Blades
I have seen many commercials produced by IBM about “Blade” servers but I never knew what made them different from traditional rack mounted server systems. When I came across this article on the Internet, I decided that it would be a great opportunity to find out more about blades.
A blade computer system has two major components: the blade and a rack type enclosure (either called a razor or a chassis). So far this sounds like a typical rack mount setup, but the details are what separate a blades from a traditional server. “A blade resembles an ordinary PC add-in card. In this case, however, the card is the computer. A typical blade features one or two processors, memory, storage—everything you would find inside a typical standalone server, minus the power supply, fan, network cables and other standard support components.” The components which were omitted in the blade are implemented by the blade chassis. The blades share the resources of the chassis including a high speed bus system which is used to connect the blades. The blades are not incredible computers individually with processors ranging from Pentium III to Xeon, but when connected over a high speed bus, they form a single computing resource which is both economical and easier to maintain than other supercomputers.
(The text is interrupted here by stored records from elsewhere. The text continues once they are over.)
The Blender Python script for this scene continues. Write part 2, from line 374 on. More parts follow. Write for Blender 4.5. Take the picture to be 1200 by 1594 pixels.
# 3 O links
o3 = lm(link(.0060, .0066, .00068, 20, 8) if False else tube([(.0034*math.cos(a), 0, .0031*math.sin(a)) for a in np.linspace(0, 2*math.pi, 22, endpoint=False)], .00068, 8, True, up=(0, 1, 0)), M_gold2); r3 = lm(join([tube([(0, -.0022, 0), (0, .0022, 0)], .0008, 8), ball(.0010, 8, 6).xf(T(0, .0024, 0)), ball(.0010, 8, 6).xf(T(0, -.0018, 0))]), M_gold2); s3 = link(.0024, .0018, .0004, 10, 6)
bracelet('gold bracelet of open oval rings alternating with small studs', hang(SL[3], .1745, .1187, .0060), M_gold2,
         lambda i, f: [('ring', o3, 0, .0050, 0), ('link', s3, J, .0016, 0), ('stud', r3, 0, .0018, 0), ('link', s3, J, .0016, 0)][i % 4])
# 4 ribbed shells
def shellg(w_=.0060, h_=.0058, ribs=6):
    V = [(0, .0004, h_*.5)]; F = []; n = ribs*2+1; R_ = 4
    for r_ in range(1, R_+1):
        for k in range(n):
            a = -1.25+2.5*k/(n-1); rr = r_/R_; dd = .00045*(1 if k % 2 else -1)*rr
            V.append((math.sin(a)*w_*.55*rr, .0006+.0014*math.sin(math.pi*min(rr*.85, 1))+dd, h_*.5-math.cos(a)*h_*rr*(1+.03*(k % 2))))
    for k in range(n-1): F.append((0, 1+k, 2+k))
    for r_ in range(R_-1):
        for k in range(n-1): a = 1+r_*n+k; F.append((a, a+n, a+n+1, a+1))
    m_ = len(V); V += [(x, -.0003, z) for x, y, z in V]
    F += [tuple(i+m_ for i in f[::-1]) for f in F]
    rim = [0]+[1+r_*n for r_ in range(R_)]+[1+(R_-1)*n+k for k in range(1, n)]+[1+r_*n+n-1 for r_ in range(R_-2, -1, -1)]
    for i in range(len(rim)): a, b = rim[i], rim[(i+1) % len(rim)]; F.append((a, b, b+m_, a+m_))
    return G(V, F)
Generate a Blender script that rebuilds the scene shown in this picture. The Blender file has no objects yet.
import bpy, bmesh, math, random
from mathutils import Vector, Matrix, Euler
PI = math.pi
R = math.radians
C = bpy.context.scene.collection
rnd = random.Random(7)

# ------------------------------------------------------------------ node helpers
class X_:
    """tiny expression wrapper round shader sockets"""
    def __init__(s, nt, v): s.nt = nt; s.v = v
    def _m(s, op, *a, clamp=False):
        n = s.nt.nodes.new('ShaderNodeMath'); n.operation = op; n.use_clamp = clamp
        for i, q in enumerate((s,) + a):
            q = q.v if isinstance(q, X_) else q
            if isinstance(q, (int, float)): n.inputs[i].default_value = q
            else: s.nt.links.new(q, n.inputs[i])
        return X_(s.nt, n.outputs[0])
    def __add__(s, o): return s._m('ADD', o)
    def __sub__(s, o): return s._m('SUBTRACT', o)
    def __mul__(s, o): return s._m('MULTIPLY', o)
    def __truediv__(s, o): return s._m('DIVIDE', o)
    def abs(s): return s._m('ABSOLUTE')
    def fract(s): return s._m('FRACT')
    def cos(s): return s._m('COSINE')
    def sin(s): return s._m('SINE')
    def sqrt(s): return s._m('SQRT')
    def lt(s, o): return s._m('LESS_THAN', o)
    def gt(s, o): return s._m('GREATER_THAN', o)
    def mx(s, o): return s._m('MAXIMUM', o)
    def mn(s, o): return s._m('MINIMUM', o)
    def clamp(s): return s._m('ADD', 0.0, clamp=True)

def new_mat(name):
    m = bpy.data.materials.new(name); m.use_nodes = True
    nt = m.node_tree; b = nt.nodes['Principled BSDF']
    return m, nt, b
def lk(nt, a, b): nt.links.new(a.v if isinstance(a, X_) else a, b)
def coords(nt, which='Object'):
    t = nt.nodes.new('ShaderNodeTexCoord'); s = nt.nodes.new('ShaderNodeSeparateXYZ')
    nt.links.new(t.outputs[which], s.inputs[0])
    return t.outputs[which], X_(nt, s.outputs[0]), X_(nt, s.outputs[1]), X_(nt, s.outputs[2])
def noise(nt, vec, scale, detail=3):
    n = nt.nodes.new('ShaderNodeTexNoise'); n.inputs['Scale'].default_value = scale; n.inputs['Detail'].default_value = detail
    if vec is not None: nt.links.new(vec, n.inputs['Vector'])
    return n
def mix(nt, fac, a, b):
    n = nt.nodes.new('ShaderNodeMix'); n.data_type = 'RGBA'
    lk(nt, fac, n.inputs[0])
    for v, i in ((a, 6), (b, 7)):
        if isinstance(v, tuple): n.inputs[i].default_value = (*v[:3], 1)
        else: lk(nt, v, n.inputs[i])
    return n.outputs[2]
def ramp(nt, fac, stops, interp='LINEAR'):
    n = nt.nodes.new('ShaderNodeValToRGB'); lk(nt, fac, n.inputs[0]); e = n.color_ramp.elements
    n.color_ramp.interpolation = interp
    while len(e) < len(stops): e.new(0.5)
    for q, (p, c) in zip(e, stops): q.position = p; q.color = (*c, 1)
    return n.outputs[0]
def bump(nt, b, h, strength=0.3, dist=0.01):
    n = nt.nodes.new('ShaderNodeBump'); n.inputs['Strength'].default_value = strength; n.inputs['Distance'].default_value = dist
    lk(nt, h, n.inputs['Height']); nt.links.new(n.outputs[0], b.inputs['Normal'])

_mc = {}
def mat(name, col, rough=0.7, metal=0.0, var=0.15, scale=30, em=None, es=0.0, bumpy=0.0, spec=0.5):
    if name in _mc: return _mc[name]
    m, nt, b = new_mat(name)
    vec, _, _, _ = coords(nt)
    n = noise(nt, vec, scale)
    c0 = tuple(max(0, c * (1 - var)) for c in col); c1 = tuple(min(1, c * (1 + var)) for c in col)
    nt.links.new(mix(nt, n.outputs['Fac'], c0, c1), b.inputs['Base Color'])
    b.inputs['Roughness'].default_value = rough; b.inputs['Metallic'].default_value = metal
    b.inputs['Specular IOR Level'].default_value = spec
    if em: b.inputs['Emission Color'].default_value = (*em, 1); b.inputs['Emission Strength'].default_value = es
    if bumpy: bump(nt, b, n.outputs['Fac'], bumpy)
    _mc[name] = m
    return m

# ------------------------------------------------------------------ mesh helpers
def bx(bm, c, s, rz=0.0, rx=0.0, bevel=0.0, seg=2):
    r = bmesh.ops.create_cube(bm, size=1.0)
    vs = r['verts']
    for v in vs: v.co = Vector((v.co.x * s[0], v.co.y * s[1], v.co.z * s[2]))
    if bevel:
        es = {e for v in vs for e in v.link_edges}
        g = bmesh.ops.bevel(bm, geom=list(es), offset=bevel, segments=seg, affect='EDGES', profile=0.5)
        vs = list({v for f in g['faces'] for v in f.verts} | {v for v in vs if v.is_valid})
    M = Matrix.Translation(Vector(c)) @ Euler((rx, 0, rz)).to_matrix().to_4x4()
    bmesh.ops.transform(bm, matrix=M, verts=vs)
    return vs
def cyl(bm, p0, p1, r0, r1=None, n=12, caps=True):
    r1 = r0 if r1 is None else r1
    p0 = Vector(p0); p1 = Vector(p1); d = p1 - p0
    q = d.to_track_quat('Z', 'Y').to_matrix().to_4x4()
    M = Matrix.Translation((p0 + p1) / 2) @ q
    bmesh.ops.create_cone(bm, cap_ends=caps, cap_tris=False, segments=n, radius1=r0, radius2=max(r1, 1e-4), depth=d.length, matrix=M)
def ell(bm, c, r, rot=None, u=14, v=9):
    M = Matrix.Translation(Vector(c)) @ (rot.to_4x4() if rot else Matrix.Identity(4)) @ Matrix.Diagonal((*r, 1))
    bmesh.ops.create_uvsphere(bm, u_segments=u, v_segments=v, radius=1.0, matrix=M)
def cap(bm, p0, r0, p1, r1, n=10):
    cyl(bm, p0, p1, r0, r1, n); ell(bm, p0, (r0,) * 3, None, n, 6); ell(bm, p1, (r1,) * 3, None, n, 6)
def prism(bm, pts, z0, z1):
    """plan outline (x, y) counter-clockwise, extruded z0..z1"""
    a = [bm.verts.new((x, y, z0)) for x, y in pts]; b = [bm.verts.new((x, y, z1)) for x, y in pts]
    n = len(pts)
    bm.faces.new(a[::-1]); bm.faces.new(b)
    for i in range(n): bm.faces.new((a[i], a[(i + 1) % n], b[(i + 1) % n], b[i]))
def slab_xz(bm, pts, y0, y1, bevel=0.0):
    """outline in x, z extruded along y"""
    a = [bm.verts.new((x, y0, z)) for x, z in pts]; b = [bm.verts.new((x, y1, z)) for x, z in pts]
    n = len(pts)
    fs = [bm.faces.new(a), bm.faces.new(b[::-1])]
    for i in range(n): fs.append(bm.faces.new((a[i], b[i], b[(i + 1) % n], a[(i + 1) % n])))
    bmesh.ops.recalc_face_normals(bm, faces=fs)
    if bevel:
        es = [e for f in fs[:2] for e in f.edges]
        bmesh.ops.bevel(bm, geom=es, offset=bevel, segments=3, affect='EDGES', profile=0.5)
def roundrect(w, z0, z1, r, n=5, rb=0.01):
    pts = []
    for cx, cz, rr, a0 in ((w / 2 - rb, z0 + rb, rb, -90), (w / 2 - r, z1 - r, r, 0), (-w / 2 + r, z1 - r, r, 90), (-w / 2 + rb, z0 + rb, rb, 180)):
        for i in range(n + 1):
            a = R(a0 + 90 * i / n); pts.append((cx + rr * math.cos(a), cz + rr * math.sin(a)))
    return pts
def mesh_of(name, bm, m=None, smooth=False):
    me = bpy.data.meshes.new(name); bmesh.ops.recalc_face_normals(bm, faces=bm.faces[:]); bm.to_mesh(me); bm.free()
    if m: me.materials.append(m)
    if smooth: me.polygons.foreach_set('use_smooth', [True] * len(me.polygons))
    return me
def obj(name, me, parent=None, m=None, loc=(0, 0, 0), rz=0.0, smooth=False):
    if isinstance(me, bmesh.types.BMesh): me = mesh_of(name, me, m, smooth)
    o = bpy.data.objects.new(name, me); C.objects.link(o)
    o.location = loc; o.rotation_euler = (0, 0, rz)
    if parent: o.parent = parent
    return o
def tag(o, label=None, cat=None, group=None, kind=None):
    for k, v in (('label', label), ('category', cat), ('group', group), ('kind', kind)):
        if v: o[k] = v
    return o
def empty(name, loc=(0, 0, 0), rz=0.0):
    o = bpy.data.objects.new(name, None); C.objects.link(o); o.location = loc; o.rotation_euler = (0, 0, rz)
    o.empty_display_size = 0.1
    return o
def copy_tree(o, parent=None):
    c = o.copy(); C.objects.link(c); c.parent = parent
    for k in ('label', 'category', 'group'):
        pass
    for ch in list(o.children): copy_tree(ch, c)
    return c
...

Because much of the hardware of a blade is shared through the chassis, blades can be packed much more densely than other server technologies. “Woodlands, Texas-based blade-maker RLX Technologies, for example, can wedge 24 blades in a 3U, which adds up to 336 independent servers in a single 42U rack with as much as 40 terabytes of storage and 336GB of memory.” That is a lot of power in a small space. Another advantage of hardware sharing through the chassis is the ability to “hot-swap” a blade should it fail.
Blades are an emerging technology and standards have not been developed for the interface between the blade and the chassis. Each manufacturer (IBM, HP, Dell, Sun) have their own proprietary way of connecting the blade with the chassis. This makes it impossible to use an HP blade in a Dell chassis. This vendor specific lock may slow adoption of blades. I think once standards are formulated, blade computing will be more accepted and really take off.
References:
CIO Magazine, 3-15-2003, “Servers on the Edge - Blades promise efficiency and cost savings”, John Edwards.